All the usual fears kicked in. What if I couldn’t make it work, couldn’t pay the bills, lost the house? But then, for the first time ever, I saw that I had a choice. I realised that, no matter how scary the worst case scenario, no matter what sort of financial trouble I might be storing up for myself, nothing could possibly be as bad as what I was currently putting myself through. An three-hour daily commute? That was making me ill? For a career that still didn’t feel 100% right for me? It was like the proverbial flash of light – and that’s when I decided to do it.

I should stress that this wasn’t a blind leap in the dark. I’d been thinking about this for a year, I’d already done a lot of research, I’d got tons of information under my belt, and I knew where to go for advice and support networks.

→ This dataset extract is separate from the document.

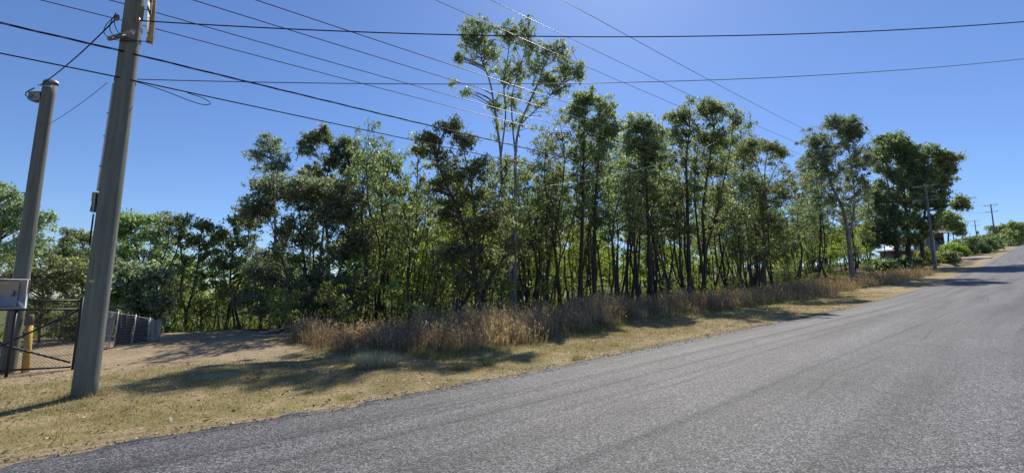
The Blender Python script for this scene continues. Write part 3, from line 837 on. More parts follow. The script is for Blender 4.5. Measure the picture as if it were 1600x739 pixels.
# ------------------------------------------------------------------ houses
def house_white():
    c = at(1403, 392, 86); gx, gy = c[0], c[1]; gz = float(terr(gx, gy))
    zr = at(1403, 393, 86)[2]
    root = empty('house', (gx, gy, gz), ANG)
    prop(root, 'low house with white hipped roof seen between dark tree trunks', 'house')
    e = zr - gz; Lh, Wd, rise = 3.3, 2.8, 1.35
    mb = MB(); mb.box((0, 0, e / 2), Lh * 2 - 1., Wd * 2 - 1., e); mb.build('wall', M_WALL, root)
    V = [(-Lh, -Wd, e), (Lh, -Wd, e), (Lh, Wd, e), (-Lh, Wd, e), (-1.0, 0, e + rise), (1.0, 0, e + rise),
         (-Lh, -Wd, e - .14), (Lh, -Wd, e - .14), (Lh, Wd, e - .14), (-Lh, Wd, e - .14)]
    mb = MB(); mb.add(V, [(0, 1, 5, 4), (2, 3, 4, 5), (0, 6, 7, 1), (1, 7, 8, 2), (2, 8, 9, 3), (3, 9, 6, 0), (6, 9, 8, 7)], [(1, 2, 5), (3, 0, 4)])
    mb.build('roof', M_ROOFW, root)
    for xx in (-2.6, -.8, 1.0, 2.8):
        mb = MB(); mb.box((xx, -Wd + .1, e / 2 - .08), .1, .1, e - .16); mb.build('verandah_post', M_FASCIA, root)
    for xx in (-1.6, 1.3):
        mb = MB(); mb.box((xx, -Wd + .47, e * .55), 1.1, .05, 1.0); mb.build('window', M_GLASS, root)
house_white()

def house_far():
    c = at(1456, 380, 112); gx, gy = c[0], c[1]; gz = float(terr(gx, gy))
    zr = at(1456, 364, 112)[2]; e = zr - gz
    root = empty('house', (gx, gy, gz), 0.15)
    prop(root, 'beige house with flat pale-edged roof behind the roadside timber pole', 'house')
    w = 2.75
    mb = MB(); mb.box((-1., 0, e / 2 - .1), w * 2 - 2., 5, e - .2); mb.build('wall', M_WALL, root)
    mb = MB(); mb.box((0, -.3, e), w * 2 + .5, 6.4, .26); mb.build('roof', M_FASCIA, root)
    mb = MB(); mb.box((1.7, .8, e / 2 - .15), 2., 3.2, e - .3); mb.build('porch_shade_block', M_SHADE, root)  # solid dark block, porch shade put into its colour
    for xx in (1.3, 2.8):
        mb = MB(); mb.box((xx, -2.9, e / 2 - .1), .14, .14, e - .24); mb.build('verandah_post', M_FASCIA, root)
    for xx in (-2., -.4):
        mb = MB(); mb.box((xx, -2.52, e * .62), 1.0, .06, 1.1); mb.build('window', M_GLASS, root)
house_far()

def mailbox():
    p = at(1578, 379, 168); root = empty('mailbox', (p[0], p[1], float(terr(p[0], p[1]))), .4)
    prop(root, 'small dark letterbox on a post near the road crest', 'mailbox')
    mb = MB(); mb.box((0, 0, .5), .14, .14, 1.); mb.build('post', M_ARM, root)
    mb = MB(); mb.box((0, 0, 1.25), 1.0, .7, .5); mb.build('box', M_ROCK, root)
    mb = MB(); V = [(-.6, -.45, 1.505), (.6, -.45, 1.505), (.6, .45, 1.505), (-.6, .45, 1.505), (-.6, 0, 1.75), (.6, 0, 1.75)]
    mb.add(V, [(0, 1, 5, 4), (2, 3, 4, 5), (3, 2, 1, 0)], [(1, 2, 5), (3, 0, 4)]); mb.build('roof', M_STEEL, root)
mailbox()

# ------------------------------------------------------------------ poles
D3 = np.array([D[0], D[1], 0]); N3 = np.array([N[0], N[1], 0]); Z3 = np.array([0, 0, 1.])
def pole_root(name, label, base, h, r0, r1, group=None):
    root = empty(name, base); prop(root, label, 'pole', group)
    mb = MB(); u = np.linspace(0, 1, 24)
    pts = np.stack([.012 * np.sin(u * 5), .01 * np.cos(u * 4) - .01, -.3 + u * (h + .3)], 1)
    mb.tube(pts, r0 + (r1 - r0) * u, 28)
    mb.build('shaft', M_POLE, root, smooth=False)
    for p in root.children[0].data.polygons: p.use_smooth = len(p.vertices) == 4
    return root
def insulator(root, p, s=1.):
    mb = MB(); z = np.array([0, .03, .05, .055, .09, .095, .13, .15]) * s; r = np.array([.012, .02, .05, .03, .05, .03, .04, .015]) * s
    mb.tube(np.stack([np.full(8, p[0]), np.full(8, p[1]), p[2] + z], 1), r, 10); mb.build('insulator', M_PORC, root, smooth=True)
def crossarm(root, h, half, offs, out=.24, th=.11, brace=True):
    c = D3 * out + Z3 * h
    mb = MB(); mb.box(c, half * 2, th * .9, th, N3, D3, Z3); arm = mb.build('crossarm', M_ARM, root)
    pts = []
    for o in offs:
        p = c + N3 * o + Z3 * (th / 2 + .003); insulator(root, p); pts.append(p + Z3 * .13)
    if brace:
        for s_ in (-1, 1):
            mb = MB(); mb.tube([c + N3 * s_ * half * .6 - Z3 * th * .5 + D3 * .0, D3 * (out - .06) - Z3 * .65 + Z3 * h], .014, 6); mb.build('brace', M_STEEL, root)
    return pts

b0 = hit(131, 618)
P0 = np.array([b0[0], b0[1], b0[2]])
big = pole_root('utility_pole', 'big grey-green timber power pole on the grass in the left foreground', P0, 12.2, .158, .108)
zc = at(243, 62, P0[1] + .25 * D[1] + 1.15 * N[1])[2] - P0[2]
A_LV = crossarm(big, zc, 1.25, (1.08, .42, -.42, -1.08), .22, .13, False)
A_HV = crossarm(big, zc + 3.3, 1.3, (1.15, .15, -1.15), .2, .12, True)
# fittings on the big pole
def on_pole(py): return at(200, py, P0[1])[2] - P0[2]
for py in (128, 63, 45):
    z = on_pole(py); mb = MB(); r = .158 - .05 * z / 12.2 + .006
    mb.tube([[0, 0, z - .03], [0, 0, z + .03]], r, 24, False); mb.build('band', M_BLACKSTEEL, big, smooth=True)
z = on_pole(66); mb = MB(); mb.box((0, -.19, z), .62, .05, .06, norm(np.array([1., -.35, 0])), norm(np.array([.35, 1, 0]))); mb.build('bracket', M_ARM, big)
z = on_pole(318); mb = MB(); mb.box((-.172, -.06, z), .06, .09, .32); mb.build('junction_cover', M_PIPE, big)
mb = MB(); mb.tube([[-.163 + .006 * q, -.05, zz] for q, zz in enumerate(np.linspace(on_pole(300), on_pole(133), 5))], .02, 10); mb.build('conduit', M_PIPE, big, smooth=True)
mb = MB(); mb.tube([[-.172, -.06, zz] for zz in np.linspace(on_pole(385), on_pole(336), 5)], .012, 8); mb.build('earth_wire', M_WIRE, big, smooth=True)
for py in (180, 215, 262, 385):
    z = on_pole(py); r = .158 - .05 * z / 12.2
    mb = MB(); mb.tube([[-r * .9, -r * .35, z], [-r * 1.25, -r * .5, z]], .012, 6); mb.build('bolt', M_STEEL, big)
z = on_pole(440); mb = MB(); r = .158 - .05 * z / 12.2
th = np.linspace(-.35, .35, 5) - 1.3; V = [(math.cos(a) * (r + .004), math.sin(a) * (r + .004), z + dz) for a in th for dz in (-.02, .02)]
mb.add(V, [(2 * i, 2 * i + 2, 2 * i + 3, 2 * i + 1) for i in range(4)]); mb.build('tag', M_OCHRE, big)
mb = MB()
for q in range(3):
    a = np.array([-.16, -.17, on_pole(35) + .03 * q]); c = np.array([.25 + .1 * q, -.1, on_pole(70)]); d_ = np.array([-.45 + .2 * q, -.35, on_pole(85)])
    mb.tube(bez(a, d_, c, 12), .006, 5, False)
mb.build('jumper_lead', M_WIRE, big, smooth=True)
insulator(big, np.array([-.17, -.12, on_pole(40)]), .8); insulator(big, np.array([.17, -.1, on_pole(42)]), .8)

def far_pole(px, t, h, label, group, arms=2, trans=False, Yf=None):
    r = ray(px, 440)
    k = t / (N[0] * r[0] + N[1] * r[1]); x, y = r[0] * k, r[1] * k
    P = np.array([x, y, float(terr(x, y))])
    o = pole_root('utility_pole', label, P, h, .19, .12, group)
    hv = crossarm(o, h - .25, 1.35, (1.2, .15, -1.2), .18, .13)
    lv = crossarm(o, h - 2.1, 1.25, (1.08, .42, -.42, -1.08), .18, .12)
    if trans:
        mb = MB(); mb.tube([[.45, -.1, h - 5.6], [.45, -.1, h - 5.5], [.45, -.1, h - 4.4], [.45, -.1, h - 4.3]], [.35, .42, .42, .3], 16); mb.build('transformer', M_STEEL, o, smooth=True)
        mb = MB(); mb.box((.1, -.05, h - 4.9), .5, .12, .15); mb.build('bracket', M_STEEL, o)
    return o, P, hv, lv
T_POLE = float(N @ P0[:2])
o1, P1, HV1, LV1 = far_pole(1463, T_POLE, 11.3, 'grey timber power pole with pale conduit, in front of the huge dark tree', 'roadside power poles')
mb = MB(); mb.tube([[.12, -.17, .1], [.11, -.16, 4.4]], .045, 10); mb.build('conduit', M_PIPE, o1, smooth=True)
mb = MB(); mb.box((.1, -.1, 4.7), .25, .2, .55); mb.build('fuse_box', M_STEEL, o1)
o2, P2, HV2, LV2 = far_pole(1564, T_POLE, 12.6, 'far timber power pole with double crossarms at the end of the hedge', 'roadside power poles')
o3, P3, HV3, LV3 = far_pole(1535, 18.5, 12.0, 'most distant timber power pole, carrying a grey transformer above the hedge', 'roadside power poles', trans=True)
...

Another important point to stress is that, when I leapt, I had a financial buffer to last me several months. So I knew I wasn’t facing immediate potential ruin. But there was still the issue of ‘what will happen when the money runs out?’ I just had to trust that, in that time, I could come up with a plan that would work.

Yet another key factor in my faith that I’d make it was that, whilst employed, I’d been able to research the market for my freelance skills, and knew that there was one out there. Now it was just up to me to get on with it.

And so I jumped.

As I said, it’s now been over a year since I quit that last job. I’m very aware that it could all come crashing down at any time; I still live ‘on the edge’ in that respect. I don’t make a fortune either – but that’s partly down to my own decision that time is as important to me as money; and for now, as long as I have enough to live on, and can still find time to do the things I love that don’t pay, that’s exactly how I like it. I’m already looking at alternative options for my future, different paths to take and projects to try. It’s the freedom that I love the most, and I have that in spades. I consider myself very blessed.

To return to the ‘taking the plunge’ metaphor. While the waters of going it alone can seem very cold to begin with, it’s important to remember that they often warm up once you’ve been swimming for a while. You just need to keep moving your arms and legs, keep heading forward, and with persistence (and a healthy dollop of luck) you might even reach a point where you’re so comfortable you’ll never want to get out.